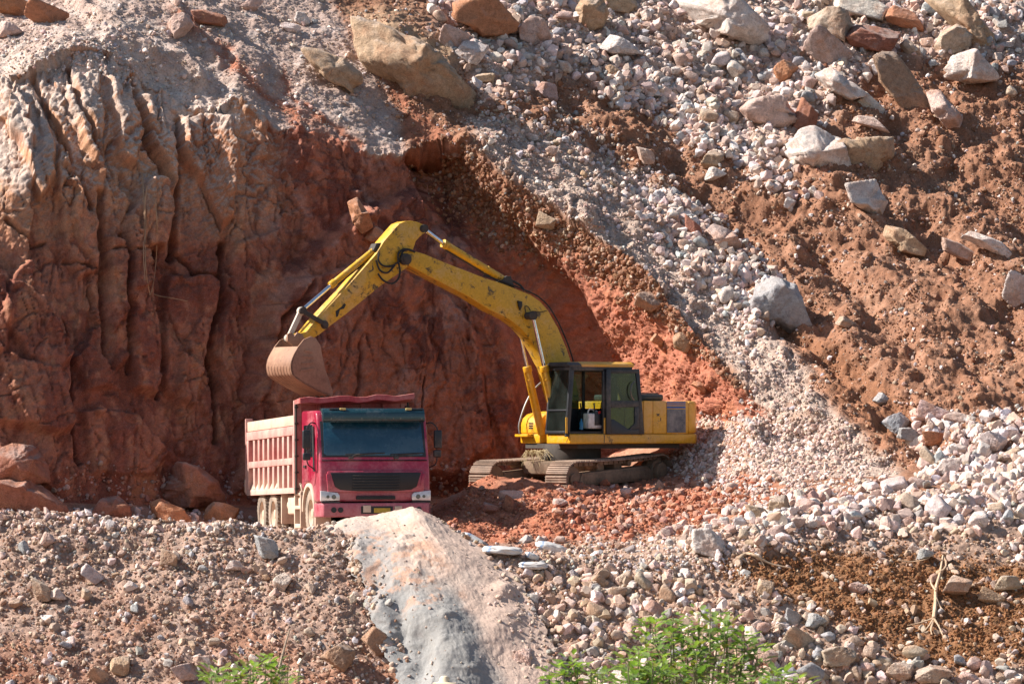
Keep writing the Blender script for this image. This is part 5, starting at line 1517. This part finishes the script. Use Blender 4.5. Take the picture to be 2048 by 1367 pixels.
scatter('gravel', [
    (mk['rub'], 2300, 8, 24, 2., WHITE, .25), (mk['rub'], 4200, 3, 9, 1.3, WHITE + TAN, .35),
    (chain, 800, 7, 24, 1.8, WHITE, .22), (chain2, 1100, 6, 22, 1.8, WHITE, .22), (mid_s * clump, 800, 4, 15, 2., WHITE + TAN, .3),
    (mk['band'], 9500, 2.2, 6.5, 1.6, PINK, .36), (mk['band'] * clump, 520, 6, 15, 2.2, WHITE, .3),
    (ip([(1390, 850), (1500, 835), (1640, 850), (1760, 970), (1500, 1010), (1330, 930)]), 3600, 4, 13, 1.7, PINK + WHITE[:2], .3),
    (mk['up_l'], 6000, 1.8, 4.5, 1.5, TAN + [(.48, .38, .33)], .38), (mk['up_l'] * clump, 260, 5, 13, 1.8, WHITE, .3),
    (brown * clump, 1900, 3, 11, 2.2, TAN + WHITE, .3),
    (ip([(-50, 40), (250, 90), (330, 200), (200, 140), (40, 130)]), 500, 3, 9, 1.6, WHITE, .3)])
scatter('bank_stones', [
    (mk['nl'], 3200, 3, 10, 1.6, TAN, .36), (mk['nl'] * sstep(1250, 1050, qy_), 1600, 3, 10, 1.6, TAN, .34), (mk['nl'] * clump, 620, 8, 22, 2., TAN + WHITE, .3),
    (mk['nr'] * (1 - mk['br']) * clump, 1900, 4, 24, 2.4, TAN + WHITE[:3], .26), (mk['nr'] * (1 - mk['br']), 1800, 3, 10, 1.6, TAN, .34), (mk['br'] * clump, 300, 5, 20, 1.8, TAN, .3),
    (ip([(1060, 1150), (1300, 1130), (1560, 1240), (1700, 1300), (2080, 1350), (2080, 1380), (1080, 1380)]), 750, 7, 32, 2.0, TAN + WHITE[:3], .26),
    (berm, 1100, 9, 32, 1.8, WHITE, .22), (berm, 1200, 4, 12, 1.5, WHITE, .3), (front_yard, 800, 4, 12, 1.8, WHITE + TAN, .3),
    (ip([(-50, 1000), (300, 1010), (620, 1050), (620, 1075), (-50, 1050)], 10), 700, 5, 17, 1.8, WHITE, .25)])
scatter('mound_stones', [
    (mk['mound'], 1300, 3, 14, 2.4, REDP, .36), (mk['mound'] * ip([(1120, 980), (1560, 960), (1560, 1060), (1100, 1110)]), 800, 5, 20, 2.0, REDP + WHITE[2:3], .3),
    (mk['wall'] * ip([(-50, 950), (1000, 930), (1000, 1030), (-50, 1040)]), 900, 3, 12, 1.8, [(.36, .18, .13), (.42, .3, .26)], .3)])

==

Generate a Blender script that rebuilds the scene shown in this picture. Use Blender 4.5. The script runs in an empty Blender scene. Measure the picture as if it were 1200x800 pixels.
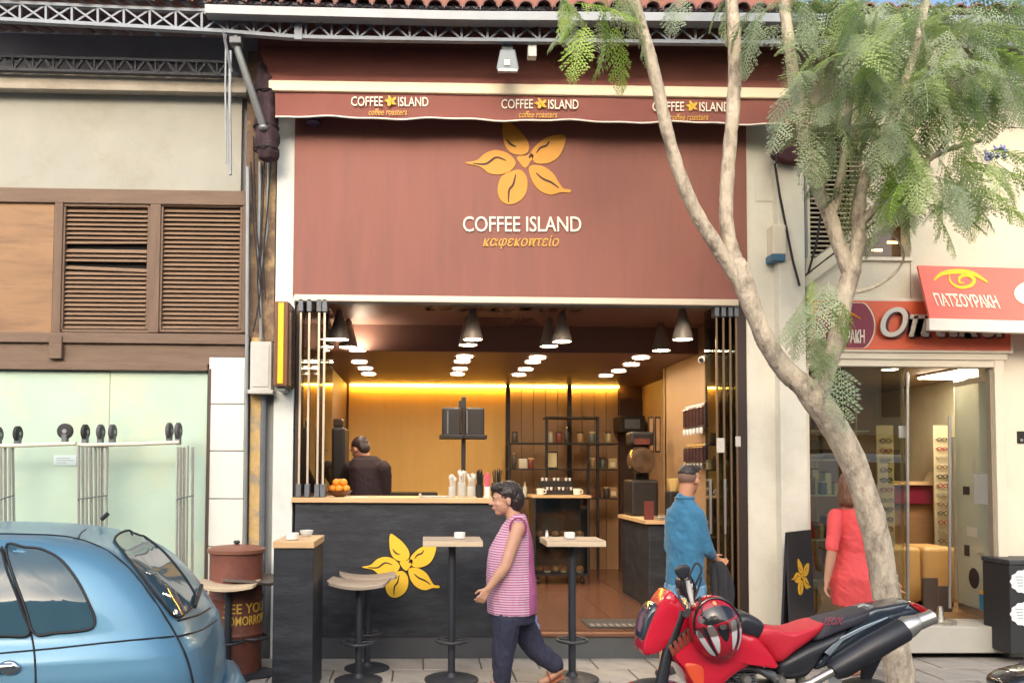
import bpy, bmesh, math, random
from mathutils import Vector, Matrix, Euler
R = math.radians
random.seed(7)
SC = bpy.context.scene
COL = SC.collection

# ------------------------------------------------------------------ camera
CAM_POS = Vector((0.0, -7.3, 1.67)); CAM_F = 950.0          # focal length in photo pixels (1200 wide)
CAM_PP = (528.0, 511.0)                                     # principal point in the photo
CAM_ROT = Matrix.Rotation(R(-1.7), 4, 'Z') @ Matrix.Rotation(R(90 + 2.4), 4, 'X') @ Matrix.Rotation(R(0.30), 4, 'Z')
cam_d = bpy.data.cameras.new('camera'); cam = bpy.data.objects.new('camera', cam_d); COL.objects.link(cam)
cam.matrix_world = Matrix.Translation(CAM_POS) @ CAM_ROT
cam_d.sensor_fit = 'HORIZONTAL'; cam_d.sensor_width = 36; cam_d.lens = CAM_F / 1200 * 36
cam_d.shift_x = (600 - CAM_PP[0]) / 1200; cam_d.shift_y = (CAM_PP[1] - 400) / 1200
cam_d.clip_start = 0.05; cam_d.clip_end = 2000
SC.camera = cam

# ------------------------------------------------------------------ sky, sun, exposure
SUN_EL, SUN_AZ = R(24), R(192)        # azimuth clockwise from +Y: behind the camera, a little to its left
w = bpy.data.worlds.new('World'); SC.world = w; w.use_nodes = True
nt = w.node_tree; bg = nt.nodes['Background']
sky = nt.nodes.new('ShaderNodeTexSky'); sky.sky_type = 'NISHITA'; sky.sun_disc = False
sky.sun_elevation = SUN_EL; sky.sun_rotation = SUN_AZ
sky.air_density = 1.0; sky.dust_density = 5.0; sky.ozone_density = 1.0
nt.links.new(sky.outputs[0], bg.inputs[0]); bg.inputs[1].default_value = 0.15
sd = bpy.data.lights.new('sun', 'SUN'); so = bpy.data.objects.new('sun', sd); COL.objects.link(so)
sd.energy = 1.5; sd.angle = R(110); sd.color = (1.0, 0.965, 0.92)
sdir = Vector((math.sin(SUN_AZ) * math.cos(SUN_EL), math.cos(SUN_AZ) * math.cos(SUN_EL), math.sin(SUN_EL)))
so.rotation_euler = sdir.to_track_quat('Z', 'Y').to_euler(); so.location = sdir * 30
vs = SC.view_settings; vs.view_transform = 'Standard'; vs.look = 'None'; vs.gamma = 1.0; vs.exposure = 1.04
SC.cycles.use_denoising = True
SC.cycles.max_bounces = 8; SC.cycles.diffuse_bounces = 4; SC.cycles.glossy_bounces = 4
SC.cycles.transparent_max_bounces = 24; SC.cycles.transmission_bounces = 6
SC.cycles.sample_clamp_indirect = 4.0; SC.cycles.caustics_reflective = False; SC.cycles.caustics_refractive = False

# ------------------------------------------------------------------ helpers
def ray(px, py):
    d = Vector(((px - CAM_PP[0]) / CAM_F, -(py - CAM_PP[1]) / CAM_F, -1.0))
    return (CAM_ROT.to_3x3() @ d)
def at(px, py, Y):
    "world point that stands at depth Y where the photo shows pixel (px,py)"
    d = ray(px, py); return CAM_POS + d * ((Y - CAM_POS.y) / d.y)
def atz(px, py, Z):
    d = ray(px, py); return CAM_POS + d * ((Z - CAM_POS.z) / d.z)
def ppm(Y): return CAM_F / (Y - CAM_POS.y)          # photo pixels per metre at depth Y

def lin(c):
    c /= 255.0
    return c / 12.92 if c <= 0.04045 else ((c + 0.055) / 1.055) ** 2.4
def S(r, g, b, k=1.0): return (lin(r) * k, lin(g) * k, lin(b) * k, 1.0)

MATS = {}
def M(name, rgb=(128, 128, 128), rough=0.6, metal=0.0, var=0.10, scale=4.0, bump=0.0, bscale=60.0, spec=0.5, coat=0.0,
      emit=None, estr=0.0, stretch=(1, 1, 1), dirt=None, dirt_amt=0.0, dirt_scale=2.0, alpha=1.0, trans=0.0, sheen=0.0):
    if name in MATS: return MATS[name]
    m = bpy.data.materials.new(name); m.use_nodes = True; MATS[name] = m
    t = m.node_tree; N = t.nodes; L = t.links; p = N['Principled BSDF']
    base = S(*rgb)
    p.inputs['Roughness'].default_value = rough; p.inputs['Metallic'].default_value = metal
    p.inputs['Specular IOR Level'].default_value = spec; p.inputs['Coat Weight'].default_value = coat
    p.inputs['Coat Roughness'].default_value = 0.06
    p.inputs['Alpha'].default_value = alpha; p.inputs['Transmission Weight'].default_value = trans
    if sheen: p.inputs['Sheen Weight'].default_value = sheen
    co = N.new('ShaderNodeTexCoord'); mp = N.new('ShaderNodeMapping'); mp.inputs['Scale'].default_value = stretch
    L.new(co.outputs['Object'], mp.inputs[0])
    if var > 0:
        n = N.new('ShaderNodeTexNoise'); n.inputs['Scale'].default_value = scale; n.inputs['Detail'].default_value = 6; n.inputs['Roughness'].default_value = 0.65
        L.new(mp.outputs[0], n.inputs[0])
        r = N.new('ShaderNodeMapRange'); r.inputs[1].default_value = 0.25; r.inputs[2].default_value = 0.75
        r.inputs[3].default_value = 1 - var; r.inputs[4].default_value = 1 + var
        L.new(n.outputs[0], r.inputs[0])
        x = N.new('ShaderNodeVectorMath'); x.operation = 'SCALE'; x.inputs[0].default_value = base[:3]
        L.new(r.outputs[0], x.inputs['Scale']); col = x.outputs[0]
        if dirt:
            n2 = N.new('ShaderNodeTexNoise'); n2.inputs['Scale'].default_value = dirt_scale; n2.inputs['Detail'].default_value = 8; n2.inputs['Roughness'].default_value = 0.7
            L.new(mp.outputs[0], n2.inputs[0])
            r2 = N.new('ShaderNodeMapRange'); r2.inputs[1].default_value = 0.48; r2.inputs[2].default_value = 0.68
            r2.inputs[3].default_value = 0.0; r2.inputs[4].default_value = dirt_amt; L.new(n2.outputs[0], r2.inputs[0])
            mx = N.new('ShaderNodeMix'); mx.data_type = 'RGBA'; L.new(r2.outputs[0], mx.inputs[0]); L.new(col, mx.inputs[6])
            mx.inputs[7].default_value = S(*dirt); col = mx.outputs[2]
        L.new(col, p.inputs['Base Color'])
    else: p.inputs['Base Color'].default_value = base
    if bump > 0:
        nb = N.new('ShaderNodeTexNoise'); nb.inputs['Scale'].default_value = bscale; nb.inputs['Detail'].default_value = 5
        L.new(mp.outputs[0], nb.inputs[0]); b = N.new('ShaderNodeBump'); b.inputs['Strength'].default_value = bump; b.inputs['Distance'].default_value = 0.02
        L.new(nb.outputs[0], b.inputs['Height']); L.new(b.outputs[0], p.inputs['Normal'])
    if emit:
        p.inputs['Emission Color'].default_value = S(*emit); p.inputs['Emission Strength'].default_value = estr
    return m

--

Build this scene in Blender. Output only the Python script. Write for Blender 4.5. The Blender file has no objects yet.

* THE EXERCISE
Your task is to reproduce only the lines from the one with "Generate a Blender" through the one with "SC.camera = cam", keeping both ends. Skip every picture.

* SOLUTION
Generate a Blender script that rebuilds the scene shown in this picture. Use Blender 4.5. The script runs in an empty Blender scene. Measure the picture as if it were 1200x800 pixels.
import bpy, bmesh, math, random
from mathutils import Vector, Matrix, Euler
R = math.radians
random.seed(7)
SC = bpy.context.scene
COL = SC.collection

# ------------------------------------------------------------------ camera
CAM_POS = Vector((0.0, -7.3, 1.67)); CAM_F = 950.0          # focal length in photo pixels (1200 wide)
CAM_PP = (528.0, 511.0)                                     # principal point in the photo
CAM_ROT = Matrix.Rotation(R(-1.7), 4, 'Z') @ Matrix.Rotation(R(90 + 2.4), 4, 'X') @ Matrix.Rotation(R(0.30), 4, 'Z')
cam_d = bpy.data.cameras.new('camera'); cam = bpy.data.objects.new('camera', cam_d); COL.objects.link(cam)
cam.matrix_world = Matrix.Translation(CAM_POS) @ CAM_ROT
cam_d.sensor_fit = 'HORIZONTAL'; cam_d.sensor_width = 36; cam_d.lens = CAM_F / 1200 * 36
cam_d.shift_x = (600 - CAM_PP[0]) / 1200; cam_d.shift_y = (CAM_PP[1] - 400) / 1200
cam_d.clip_start = 0.05; cam_d.clip_end = 2000
SC.camera = cam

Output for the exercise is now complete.